▼
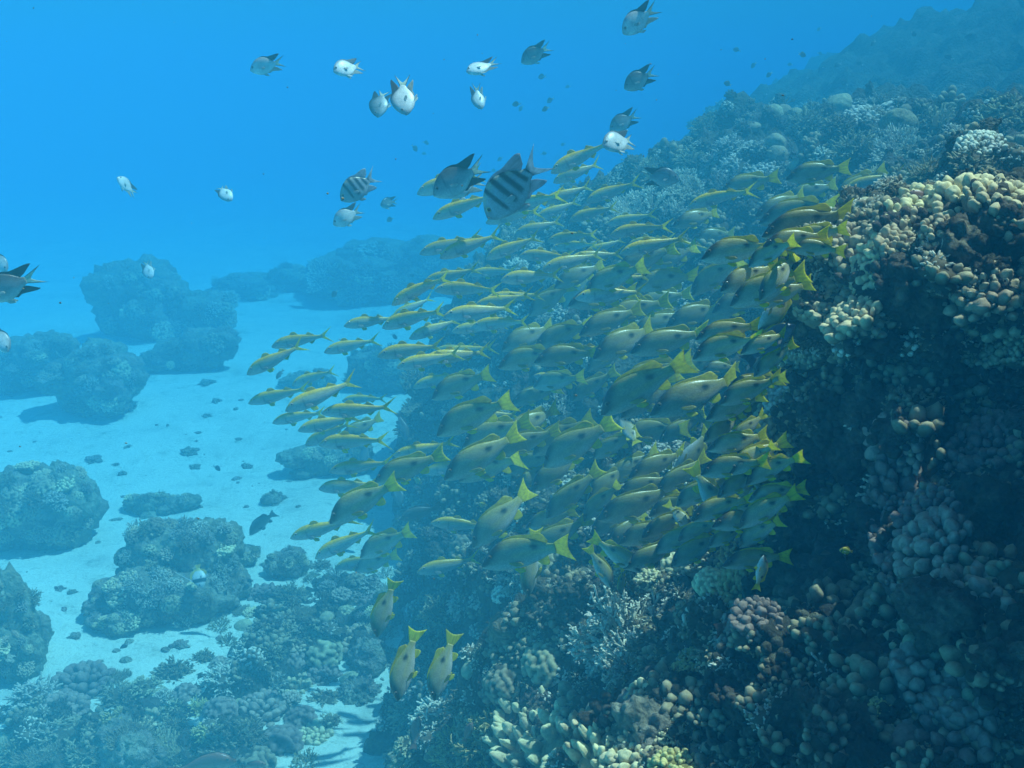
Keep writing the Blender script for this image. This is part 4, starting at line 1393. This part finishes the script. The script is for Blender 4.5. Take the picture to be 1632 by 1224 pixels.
LENGTH = {'goat': 0.26, 'snap': 0.25, 'damsel': 0.13, 'dark': 0.15, 'serg': 0.165, 'chromis': 0.085, 'grey': 0.30, 'soldier': 0.2, 'wrasse': 0.24, 'butter': 0.11, 'banner': 0.16}
NOUN = {'goat': ('goatfish', 'goatfish', 'yellow-backed goatfish'), 'snap': ('snapper', 'snapper', 'yellow-tailed snapper'), 'damsel': ('damselfish', 'damselfish', 'pale damselfish'),
        'dark': ('damselfish', 'damselfish', 'dark-backed damselfish'), 'serg': ('sergeant_fish', 'sergeant fish', 'striped sergeant fish'), 'chromis': ('chromis_fish', 'small fish', 'tiny dark chromis'),
        'grey': ('reef_fish', 'reef fish', 'grey reef fish'), 'soldier': ('soldierfish', 'soldierfish', 'reddish soldierfish'), 'wrasse': ('wrasse', 'wrasse', 'dark wrasse'),
        'butter': ('butterflyfish', 'butterflyfish', 'yellow butterflyfish'), 'banner': ('bannerfish', 'bannerfish', 'pale bannerfish')}
GROUP = {'goat': 'goatfish of the school', 'snap': 'snappers of the school', 'damsel': 'pale damselfish in open water', 'dark': 'dark damselfish in open water', 'serg': 'striped sergeant fish',
         'chromis': 'tiny chromis in the distance', 'grey': 'grey reef fish', 'soldier': 'reddish soldierfish', 'wrasse': 'wrasses', 'butter': 'butterflyfish', 'banner': 'bannerfish'}
rf = random.Random(21)


def fish(kind, hx, hy, tx, ty, yaw=0.0, back=None, bend=None, L=None, d=None, lm=None, label=None, say=None, small=False, roll=None):
    """head and tail tip as picture points; yaw > 0 turns the head towards the viewer (degrees); back: picture direction of the back"""
    L = (L or LENGTH[kind]) * rf.uniform(0.94, 1.06)
    pix = math.hypot(hx - tx, hy - ty)
    ya = math.radians(yaw)
    if d is None:
        d = FPX * L * math.cos(ya) / pix
        # keep clear of the reef behind
        lim = min((hit(x, y)[2] or 99) for x, y in ((hx, hy), (tx, ty), ((hx + tx) / 2, (hy + ty) / 2))) * 0.93 - 0.12
        if d > lim:
            d = lim
    L = d * pix / FPX / math.cos(ya)
    off = 0.5 * L * math.sin(ya)
    H, T = P(hx, hy, d - off), P(tx, ty, d + off)
    ax = (H - T).normalized()
    if back is None:
        up = Vector((0, 0, 1))
        if abs(ax.z) > 0.8:
            up = Vector((-1 if ax.x > 0 else 1, 0, 0.3))
    else:
        up = Vector((back[0], 0, 0)) + UPV * back[1]
    y = up.cross(ax).normalized()
    z = ax.cross(y)
    # a little roll so that no two fish catch the light alike
    R = Matrix((ax, y, z)).transposed().to_4x4() @ Matrix.Rotation(math.radians(rf.uniform(-10, 10) if roll is None else roll), 4, 'X')
    if bend is None:
        bend = rf.choice((-0.6, -0.35, -0.15, 0.0, 0.15, 0.35, 0.6))
    me, parts = fish_parts(kind, bend)
    o = link(NOUN[kind][0], me)
    o.matrix_world = Matrix.Translation((H + T) / 2) @ R @ Matrix.Diagonal((L, L * rf.uniform(0.9, 1.1), L * rf.uniform(0.93, 1.08), 1))
    o['category'] = NOUN[kind][1]
    o['group'] = GROUP[kind]
    for nm, pm in parts:
        if not small or nm in ('tail_fin', 'dorsal_fin'):
            link(nm, pm, o)
    left = hx < tx
    ang = math.degrees(math.atan2(hy - ty, abs(hx - tx)))
    way = ('diving' if ang > 62 else 'nose-up' if ang < -25 else 'swimming %s%s' % ('left' if left else 'right', ' and down' if ang > 22 else ''))
    THINGS.append(dict(o=o, x=(hx + tx) / 2, y=(hy + ty) / 2, desc=say or ('%s %s' % (NOUN[kind][2], way)), lm=lm, label=label, size=pix))
    return o

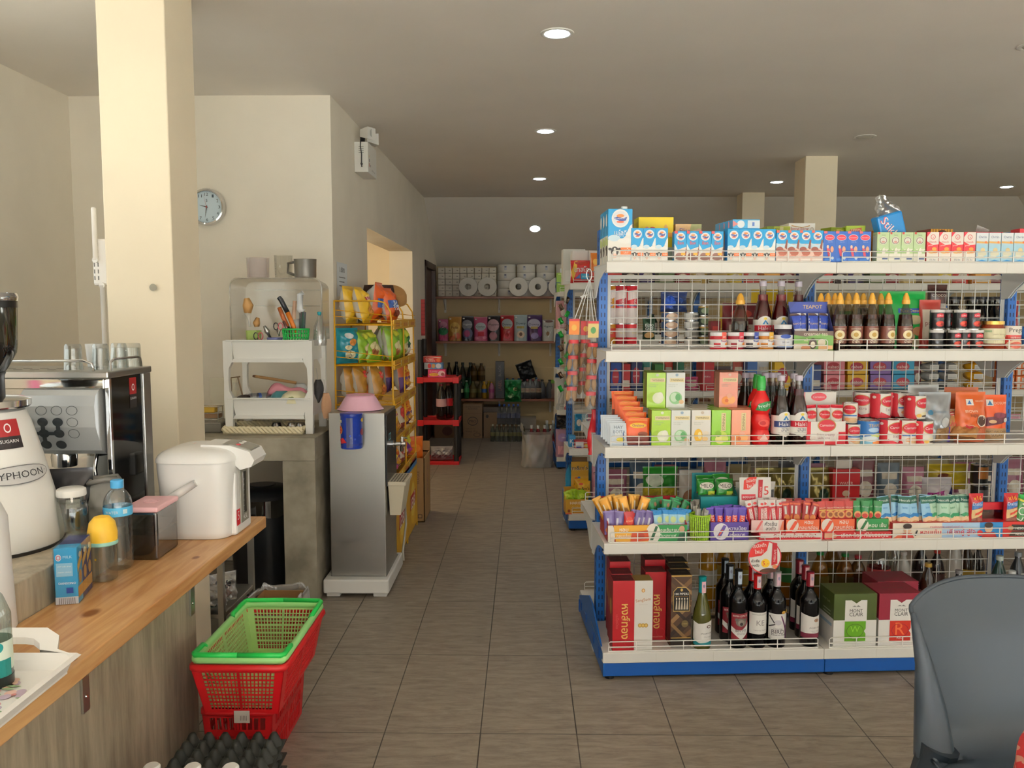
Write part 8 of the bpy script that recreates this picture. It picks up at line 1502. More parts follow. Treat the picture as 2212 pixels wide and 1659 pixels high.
one(bagp('x', .19, .25, .06, '#d3b21c', [('e', .5, .7, .3, .1, '#b8862c')], stand=True, seed=24), 1665, .52, z, 'noodle_bag', 'bright yellow bag behind the tall crimson syrup bottles', 'bag')
one(boxp('x', .045, .11, .05, '#8a1f28', [('r', .2, .2, .8, .8, '#c8403a')]), 1545, .45, z, 'spice_box', 'small maroon box beside the maroon spice bag', 'box')
for i, px in enumerate((2056, 2096, 2118, 2142)):
 o = mk(syrup(.036, .16, '#17100e', .9, '#16161a', '#1c1a1c', [('r', .2, .2, .8, .7, '#2c2a2c')], 'cap', .8), 'blk'); G1.putpx(o, px, .5, z+.06); tag(o, f'black sauce jar behind the stacked tomato cans, {ordn(i, 4)} along', 'jar', 'black sauce jars')
one(bagp('x', .09, .15, .03, '#4a2c28', [('r', .1, .3, .9, .45, '#d8ccc4'), ('t', 'choco', .5, .7, .7, '#d8c8b8'), ('r', .2, .1, .8, .2, '#b8a8a0')], seed=25), 2022, .42, z+.12, 'snack_bag', 'brown and white bag clipped high behind the wire by the green bag', 'bag')
one(bagp('x', .09, .2, .05, '#8a1c24', [('e', .5, .3, .3, .15, '#c8503a')], stand=True, seed=26), 2175, .5, z, 'spice_bag', 'dark red bag behind the far blue post', 'bag')
for px, h in ((2056, .058), (2096, .058), (2118, .058), (2142, .058)): pass
one(boxp('x', .24, .058, .08, '#3a3430', []), 2100, .47, z, 'low_carton', 'low dark carton carrying the black sauce jars', 'carton')
z = LV[3]
one(bagp('x', .16, .14, .07, '#2c8a2c', [('r', 0, 0, 1, .35, '#c8b42c'), ('e', .3, .6, .25, .2, '#d8e0c8')], seed=27, wr=.12), 1425, .5, z+.07, 'snack_bag', 'green and yellow bag behind the gold and green sachets', 'bag')
one(bagp('x', .1, .2, .06, '#d9cfc4', [('e', .5, .4, .4, .2, '#b8805a')], stand=True, seed=28, wr=.1), 1490, .46, z, 'cookie_bag', 'clear bag of brown twists behind the silver sachets', 'bag')
one(boxp('x', .125, .2, .05, '#c01a1e', [('t', 'WAFER', .5, .68, .5, '#e8c8b8'), ('p', [(.25, .25), (.5, .38), (.8, .28), (.55, .15)], '#d9b480'), ('p', [(.25, .25), (.55, .15), (.55, .1), (.25, .2)], '#8a5a2c'), ('e', .5, .45, .14, .07, '#d8c0a0')], None, None), 1826, .45, z, 'wafer_box', 'red wafer box seen through the wire behind the red and gold sachets', 'box')
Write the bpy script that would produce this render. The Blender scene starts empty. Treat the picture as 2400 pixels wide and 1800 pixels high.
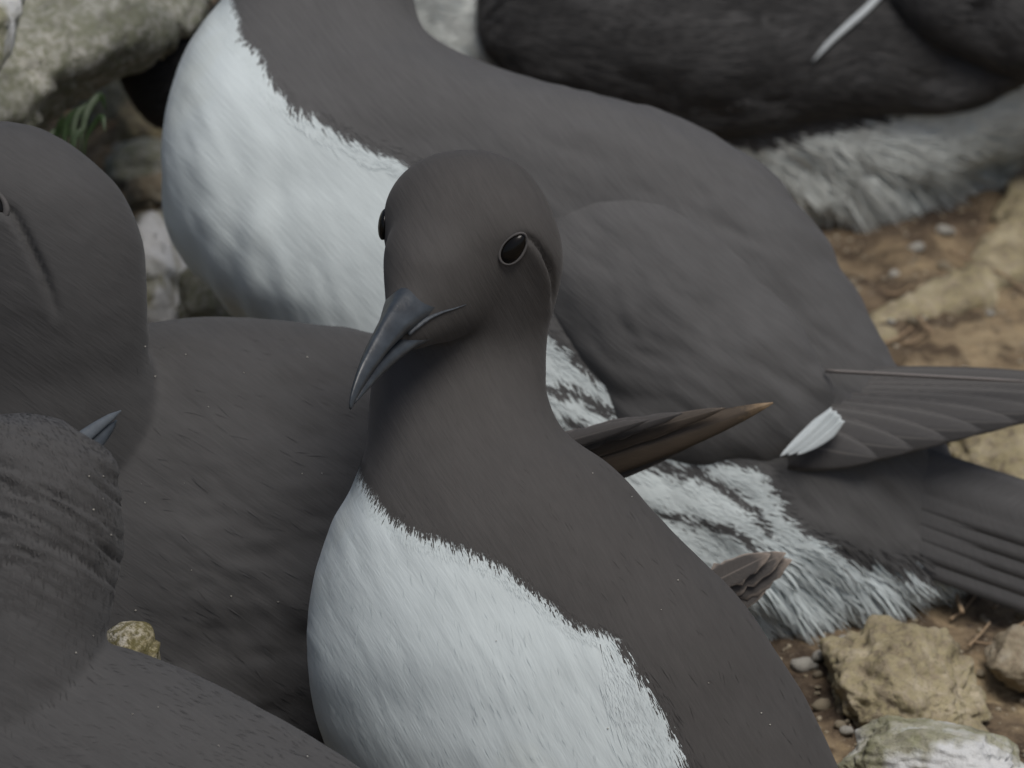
import bpy, math, random
import numpy as np
from mathutils import Vector, Matrix
from mathutils.bvhtree import BVHTree
from mathutils.kdtree import KDTree

scene = bpy.context.scene
COL = scene.collection
rng = np.random.default_rng(7)
random.seed(7)

# ------------------------------------------------------------------ camera
TH = math.radians(25.0)            # camera looks down onto the ledge
DIST = 5.0                         # metres to the sharp bird
PX = 0.00015                       # metres per photo pixel at that distance
P0 = np.array([0.0, 0.0, 0.1804])
FWD = np.array([0.0, math.cos(TH), -math.sin(TH)])
RIGHT = np.array([1.0, 0.0, 0.0])
UPC = np.array([0.0, math.sin(TH), math.cos(TH)])
CAM = P0 - FWD * DIST

cam_d = bpy.data.cameras.new('camera')
cam = bpy.data.objects.new('camera', cam_d)
COL.objects.link(cam)
cam.location = Vector(CAM)
cam.rotation_euler = (math.radians(90) - TH, 0, 0)
cam_d.sensor_width = 36.0
cam_d.lens = 36.0 * DIST / (2400 * PX)
cam_d.clip_start = 0.1
cam_d.clip_end = 200.0
cam_d.dof.use_dof = True
cam_d.dof.focus_distance = DIST - 0.01
cam_d.dof.aperture_fstop = 18.0
scene.camera = cam

# ------------------------------------------------------------------ sky and sun (overcast)
SUN_EL, SUN_AZ = math.radians(68), math.radians(145)   # azimuth the light comes from, clockwise from +Y
world = bpy.data.worlds.new('World')
scene.world = world
world.use_nodes = True
wn = world.node_tree
bg = wn.nodes['Background']
sky = wn.nodes.new('ShaderNodeTexSky')
sky.sky_type = 'NISHITA'
sky.sun_disc = False
sky.sun_elevation = SUN_EL
sky.sun_rotation = SUN_AZ
sky.air_density = 1.0
sky.dust_density = 4.0
sky.ozone_density = 1.0
wn.links.new(sky.outputs[0], bg.inputs[0])
bg.inputs[1].default_value = 0.053
sun_d = bpy.data.lights.new('sun', 'SUN')
sun_d.energy = 1.5
sun_d.angle = math.radians(30)
sun_d.color = (1.0, 0.97, 0.93)
sun = bpy.data.objects.new('sun', sun_d)
COL.objects.link(sun)
sdir = Vector((math.sin(SUN_AZ) * math.cos(SUN_EL), math.cos(SUN_AZ) * math.cos(SUN_EL), math.sin(SUN_EL)))
sun.rotation_euler = sdir.to_track_quat('Z', 'Y').to_euler()
sun.location = (0, 0, 3)
scene.view_settings.view_transform = 'Standard'
scene.view_settings.look = 'None'
scene.view_settings.exposure = 0.42
scene.view_settings.gamma = 1.0
scene.view_settings.use_curve_mapping = False
scene.render.engine = 'CYCLES'
scene.cycles.use_denoising = True
scene.cycles.max_bounces = 6

# ------------------------------------------------------------------ helpers
def at(px, py, dep):
    """world point seen at photo pixel px,py, dep metres behind the sharp bird"""
    px = np.asarray(px, float); py = np.asarray(py, float); dep = np.asarray(dep, float)
    k = (DIST + dep) / DIST
    return (CAM + (DIST + dep)[..., None] * FWD + ((px - 1200) * PX * k)[..., None] * RIGHT
            + ((900 - py) * PX * k)[..., None] * UPC)

def to_px(P):
    Q = np.asarray(P, float) - CAM
    z = Q @ FWD
    return 1200 + (Q @ RIGHT) / z * DIST / PX, 900 - (Q @ UPC) / z * DIST / PX

def camvec(x, y, z):
    return RIGHT * x - UPC * y + FWD * z

def ground_at(px, py, z=0.0):
    d = at(px, py, 0.0) - CAM
    t = (z - CAM[2]) / d[2]
    return CAM + d * t

def norm(v):
    v = np.asarray(v, float)
    return v / np.maximum(np.linalg.norm(v, axis=-1, keepdims=True), 1e-12)

def _hash(i, j, k, seed):
    n = (i * 374761393 + j * 668265263 + k * 2147483647 + seed * 974634777) & 0xFFFFFFFF
    n = ((n ^ (n >> 13)) * 1274126177) & 0xFFFFFFFF
    n = ((n ^ (n >> 16)) * 2246822519) & 0xFFFFFFFF
    return ((n ^ (n >> 15)) & 0xFFFFFF) / float(0xFFFFFF)

def noise3(P, seed=0):
    P = np.asarray(P, float)
    I = np.floor(P).astype(np.int64); F = P - I
    F = F * F * (3 - 2 * F)
    r = 0
    for a in (0, 1):
        for b in (0, 1):
            for c in (0, 1):
                w = (F[:, 0] if a else 1 - F[:, 0]) * (F[:, 1] if b else 1 - F[:, 1]) * (F[:, 2] if c else 1 - F[:, 2])
                r = r + w * _hash(I[:, 0] + a, I[:, 1] + b, I[:, 2] + c, seed)
    return r * 2 - 1

def fbm(P, oct=4, seed=0, gain=0.5):
    r = 0; a = 1.0
    P = np.asarray(P, float)
    for o in range(oct):
        r = r + a * noise3(P, seed + o); P = P * 2.03 + 11.7; a *= gain
    return r

def mesh_np(name, V, quads=None, tris=None, smooth=True):
    me = bpy.data.meshes.new(name)
    V = np.ascontiguousarray(V, dtype=np.float32)
    nq = 0 if quads is None else len(quads); nt = 0 if tris is None else len(tris)
    idx = []; starts = []; tot = 0
    if nq:
        idx.append(np.asarray(quads).reshape(-1)); starts.append(np.arange(nq) * 4); tot = nq * 4
    if nt:
        idx.append(np.asarray(tris).reshape(-1)); starts.append(tot + np.arange(nt) * 3)
    idx = np.concatenate(idx).astype(np.int32); starts = np.concatenate(starts).astype(np.int32)
    me.vertices.add(len(V)); me.vertices.foreach_set('co', V.reshape(-1))
    me.loops.add(len(idx)); me.loops.foreach_set('vertex_index', idx)
    me.polygons.add(nq + nt); me.polygons.foreach_set('loop_start', starts)
    me.update(calc_edges=True); me.validate()
    if smooth:
        me.polygons.foreach_set('use_smooth', np.ones(len(me.polygons), bool))
    return me

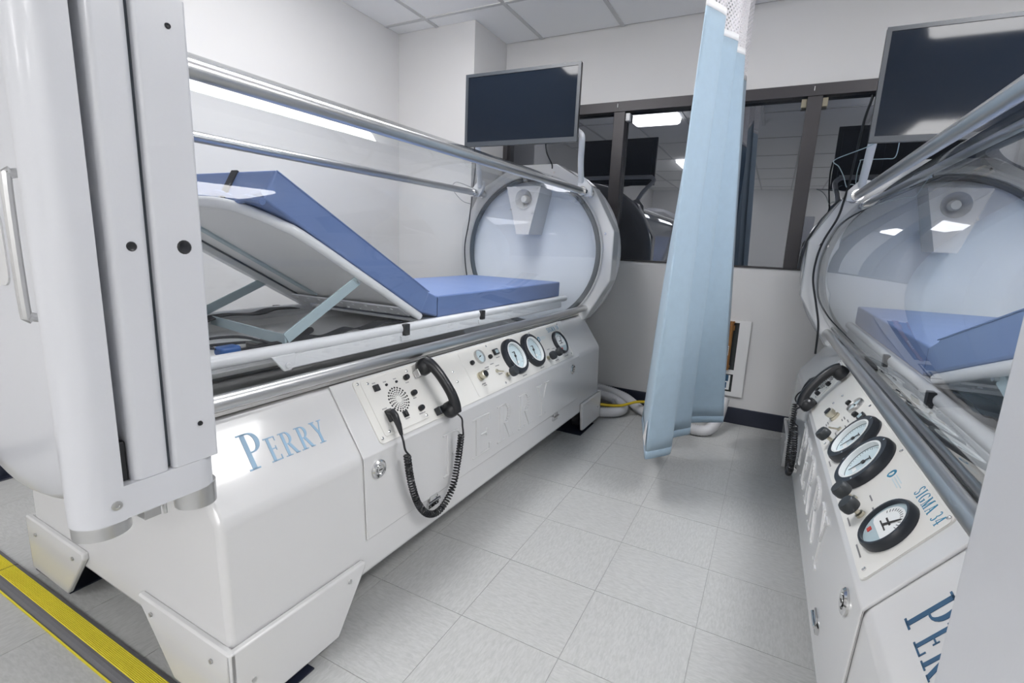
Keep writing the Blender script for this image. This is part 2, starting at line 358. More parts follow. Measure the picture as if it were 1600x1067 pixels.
▲
#### THE TASK:
Go from the first line of the data above to the line containing "rf = random.Random(21)" and retype exactly those lines, both included, but none of the pictures.

#### RESPONSE TO THIS EXERCISE:
Keep writing the Blender script for this image. This is part 4, starting at line 1393. This part finishes the script. The script is for Blender 4.5. Take the picture to be 1632 by 1224 pixels.
LENGTH = {'goat': 0.26, 'snap': 0.25, 'damsel': 0.13, 'dark': 0.15, 'serg': 0.165, 'chromis': 0.085, 'grey': 0.30, 'soldier': 0.2, 'wrasse': 0.24, 'butter': 0.11, 'banner': 0.16}
NOUN = {'goat': ('goatfish', 'goatfish', 'yellow-backed goatfish'), 'snap': ('snapper', 'snapper', 'yellow-tailed snapper'), 'damsel': ('damselfish', 'damselfish', 'pale damselfish'),
        'dark': ('damselfish', 'damselfish', 'dark-backed damselfish'), 'serg': ('sergeant_fish', 'sergeant fish', 'striped sergeant fish'), 'chromis': ('chromis_fish', 'small fish', 'tiny dark chromis'),
        'grey': ('reef_fish', 'reef fish', 'grey reef fish'), 'soldier': ('soldierfish', 'soldierfish', 'reddish soldierfish'), 'wrasse': ('wrasse', 'wrasse', 'dark wrasse'),
        'butter': ('butterflyfish', 'butterflyfish', 'yellow butterflyfish'), 'banner': ('bannerfish', 'bannerfish', 'pale bannerfish')}
GROUP = {'goat': 'goatfish of the school', 'snap': 'snappers of the school', 'damsel': 'pale damselfish in open water', 'dark': 'dark damselfish in open water', 'serg': 'striped sergeant fish',
         'chromis': 'tiny chromis in the distance', 'grey': 'grey reef fish', 'soldier': 'reddish soldierfish', 'wrasse': 'wrasses', 'butter': 'butterflyfish', 'banner': 'bannerfish'}
rf = random.Random(21)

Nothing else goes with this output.